O cardeal Siri com um grupo de representantes dos estivadores de Gênova
      A circunstância de que poucas semanas antes os mesmos cardeais tivessem escolhido um italiano removeu o temor de ver sublinhada a opção polonesa, como se fosse hostil à Itália.
     
     
     
      Depois disso, encontrei mais de uma vez o cardeal Siri no Instituto Ravasco, onde se hospedava em Roma, mas ele nunca disse nada sobre a escolha dos cardeais. Sorrindo, porém, ele me disse uma vez que a prorrogação de sua permanência na diocese bem além do limite dos setenta e cinco anos, na prática, demonstrava uma fronteira que não era rígida. Ele havia apresentado no prazo regulamentar sua carta de demissão, sem nunca solicitar que fosse acolhida.
      Os dezessete anos que se passaram desde a sua morte realmente não nos permitiram esquecer o seu e o nosso cardeal. Há poucos dias, quando tive de falar sobre Pio XII num dia dedicado a fazer justiça sobre seu efetivo e corajoso empenho em defesa dos judeus, fui reler a belíssima recordação que o cardeal Siri fez do papa Pacelli, numa síntese perfeita de história e avaliações de altíssimo nível.

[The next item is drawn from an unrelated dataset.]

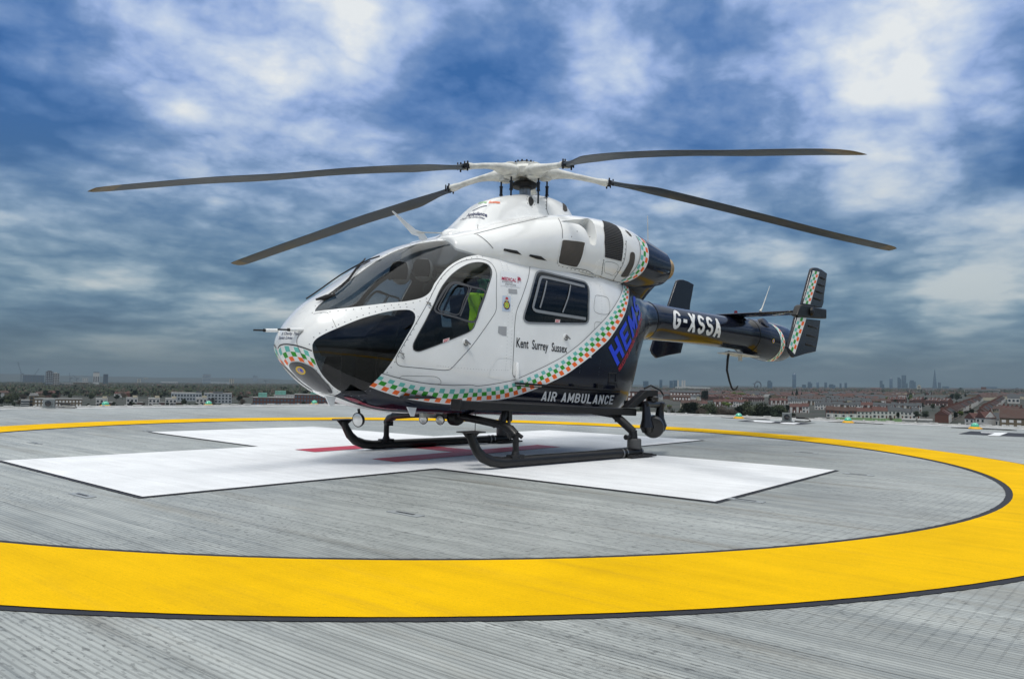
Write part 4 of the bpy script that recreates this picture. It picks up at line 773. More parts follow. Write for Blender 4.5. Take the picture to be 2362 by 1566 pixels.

      É um perfil que credencia uma grande linha, na qual as nossas gerações foram formadas. É preciso amar ao papa e não a um papa. Assim, e simplesmente assim. É profunda a lembrança, afetuosa e cheia de bons motivos, que temos do cardeal Siri. Ao meditar sobre sua personalidade mais que incisiva, nós o fazemos com um afeto e uma admiração que não seriam maiores se, nos quatro conclaves de que tomou parte, tivesse sido diferente a escolha do Espírito Santo.